場所によって変わるエゴグラム:例えば「家庭」「職場」「旅行中」「家庭外」「休日」「接客」などの場所によって、自分のエゴグラムがどう変わるか。私の場合なら「ネット上」での自分と「対面」している時の自分では、ずいぶんFC・ACの値に変化が出ることが分かって面白い。ネット弁慶タイプか(涙)

年代の変化によって変わるエゴグラム:さらに、自分のライフサイクルに合わせたエゴグラムを書いてみる。「小学校時代」「思春期」「結婚前の数年」「結婚後5年」「結婚後10年」「その後」。半日くらいかかったけれど、徹底的に様々な角度から見た自分を分析できた。

思い出して書くしかないけれど、幼少期~青年期までは、CPやAがぐっと低い。社会に出てからCPやAは育ってきたのだということが分かる。振り返ると、一番、自分らしくできていたのは、この時期だったかなという発見もあった。

理想の自分のエゴグラム:そして、もうひとつ書けるエゴグラム。それは、自分の「理想」のエゴグラムである。今の自分と、理想の自分のエゴグラムを重ね合わせ、どこをどうやって変えていけばよいのかを考えるのだ。

この一連のエゴグラムを書いてみた。
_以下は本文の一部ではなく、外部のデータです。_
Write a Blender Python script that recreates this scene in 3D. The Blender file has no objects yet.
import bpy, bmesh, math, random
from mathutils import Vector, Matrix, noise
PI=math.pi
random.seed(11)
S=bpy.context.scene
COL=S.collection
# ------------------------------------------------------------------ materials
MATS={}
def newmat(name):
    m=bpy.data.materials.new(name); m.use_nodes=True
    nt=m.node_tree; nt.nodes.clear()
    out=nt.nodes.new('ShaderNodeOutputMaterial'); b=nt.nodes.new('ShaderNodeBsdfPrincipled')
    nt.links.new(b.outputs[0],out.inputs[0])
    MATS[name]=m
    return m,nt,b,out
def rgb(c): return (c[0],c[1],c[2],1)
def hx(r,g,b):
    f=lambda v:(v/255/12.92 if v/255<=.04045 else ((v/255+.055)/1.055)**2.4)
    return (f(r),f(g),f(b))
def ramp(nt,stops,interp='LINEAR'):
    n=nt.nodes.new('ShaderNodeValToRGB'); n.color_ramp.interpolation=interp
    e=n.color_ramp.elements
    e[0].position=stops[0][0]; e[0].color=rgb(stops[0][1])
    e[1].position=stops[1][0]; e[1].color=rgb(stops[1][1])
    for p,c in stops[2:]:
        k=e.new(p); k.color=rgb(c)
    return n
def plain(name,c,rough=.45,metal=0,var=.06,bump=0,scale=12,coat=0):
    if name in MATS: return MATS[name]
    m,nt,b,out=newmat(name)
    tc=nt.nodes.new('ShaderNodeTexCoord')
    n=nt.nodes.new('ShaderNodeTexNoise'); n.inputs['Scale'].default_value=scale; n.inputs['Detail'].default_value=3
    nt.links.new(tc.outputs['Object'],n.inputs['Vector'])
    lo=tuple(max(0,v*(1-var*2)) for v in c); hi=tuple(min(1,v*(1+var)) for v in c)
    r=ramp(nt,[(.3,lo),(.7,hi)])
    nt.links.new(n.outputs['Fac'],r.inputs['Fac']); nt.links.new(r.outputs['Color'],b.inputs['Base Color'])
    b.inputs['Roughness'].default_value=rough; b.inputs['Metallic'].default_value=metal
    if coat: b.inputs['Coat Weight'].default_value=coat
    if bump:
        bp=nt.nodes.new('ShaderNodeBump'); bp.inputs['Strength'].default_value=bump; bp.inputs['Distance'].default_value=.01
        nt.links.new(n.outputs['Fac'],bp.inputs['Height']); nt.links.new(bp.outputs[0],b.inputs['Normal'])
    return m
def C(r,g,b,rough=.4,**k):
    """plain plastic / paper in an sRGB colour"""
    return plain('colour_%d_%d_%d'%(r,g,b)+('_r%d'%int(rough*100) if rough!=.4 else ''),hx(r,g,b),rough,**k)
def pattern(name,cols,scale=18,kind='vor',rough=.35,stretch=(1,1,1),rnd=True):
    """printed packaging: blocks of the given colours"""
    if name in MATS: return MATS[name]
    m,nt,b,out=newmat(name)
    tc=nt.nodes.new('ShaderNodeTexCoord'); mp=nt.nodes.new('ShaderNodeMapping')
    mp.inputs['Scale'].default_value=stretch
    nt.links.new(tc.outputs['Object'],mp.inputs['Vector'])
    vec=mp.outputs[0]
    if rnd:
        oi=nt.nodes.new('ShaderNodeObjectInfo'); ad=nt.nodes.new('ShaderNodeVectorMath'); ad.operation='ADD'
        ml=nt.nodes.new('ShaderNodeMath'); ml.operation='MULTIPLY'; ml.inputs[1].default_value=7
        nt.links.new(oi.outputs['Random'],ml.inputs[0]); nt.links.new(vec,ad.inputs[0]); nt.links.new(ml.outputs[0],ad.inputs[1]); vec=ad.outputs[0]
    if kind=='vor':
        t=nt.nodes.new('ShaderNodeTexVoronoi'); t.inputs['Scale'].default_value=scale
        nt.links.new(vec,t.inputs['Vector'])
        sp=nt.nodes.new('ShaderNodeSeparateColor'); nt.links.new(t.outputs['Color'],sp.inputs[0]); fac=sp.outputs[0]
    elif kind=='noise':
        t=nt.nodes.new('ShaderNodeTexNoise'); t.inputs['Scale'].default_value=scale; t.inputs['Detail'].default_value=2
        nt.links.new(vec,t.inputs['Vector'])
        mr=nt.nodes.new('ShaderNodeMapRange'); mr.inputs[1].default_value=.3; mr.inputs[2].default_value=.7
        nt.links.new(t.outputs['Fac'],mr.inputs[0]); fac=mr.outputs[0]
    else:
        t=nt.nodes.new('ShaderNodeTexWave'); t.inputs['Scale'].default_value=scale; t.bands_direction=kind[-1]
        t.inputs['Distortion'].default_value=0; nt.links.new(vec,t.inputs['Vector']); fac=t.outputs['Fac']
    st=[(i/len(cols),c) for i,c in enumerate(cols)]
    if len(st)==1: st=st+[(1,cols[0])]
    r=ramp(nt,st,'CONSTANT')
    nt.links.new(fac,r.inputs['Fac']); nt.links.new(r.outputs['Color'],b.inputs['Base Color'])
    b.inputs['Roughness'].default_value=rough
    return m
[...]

私の今までの人生がグラフになった。有料ノートにしたので、関心のある方はどうぞ。

さらに、対人関係から自分を見るということで、

両親のエゴグラムと自分のエゴグラムを比較すること、うまく行かない人とのエゴグラムを比較することなど、具体例満載。これほど、様々な観点から自分を見て分析することはなかった。単に色々考えるだけではなく、やはりエゴグラムにする(視覚化する)のがポイントだ。

対人関係を変化させるエゴグラムの力

この本を見て、最近、ぎくしゃくしている同僚のエゴグラムを丁寧に書いてみた。その人になりきってみて、こういう時は、こう応じるだろうという徹底的に書いてみた。そうすると、信じられないくらい対照的なエゴグラムができた(笑)。

そりゃ合わないはずだと分かる。

しかし、同時にある部分は共通しているところがあって、その共通ポイントを軸にして話し合いを進めれば一致するのではないかと気づきがあった。そして、エゴグラムを書いているうちに、すっかり嫌な気分はなくなった。冷静になるには、良い効果だった。

エゴグラムに関しては、すでに10冊近く読んでいるので、コツコツ書評をアップしていくつもり。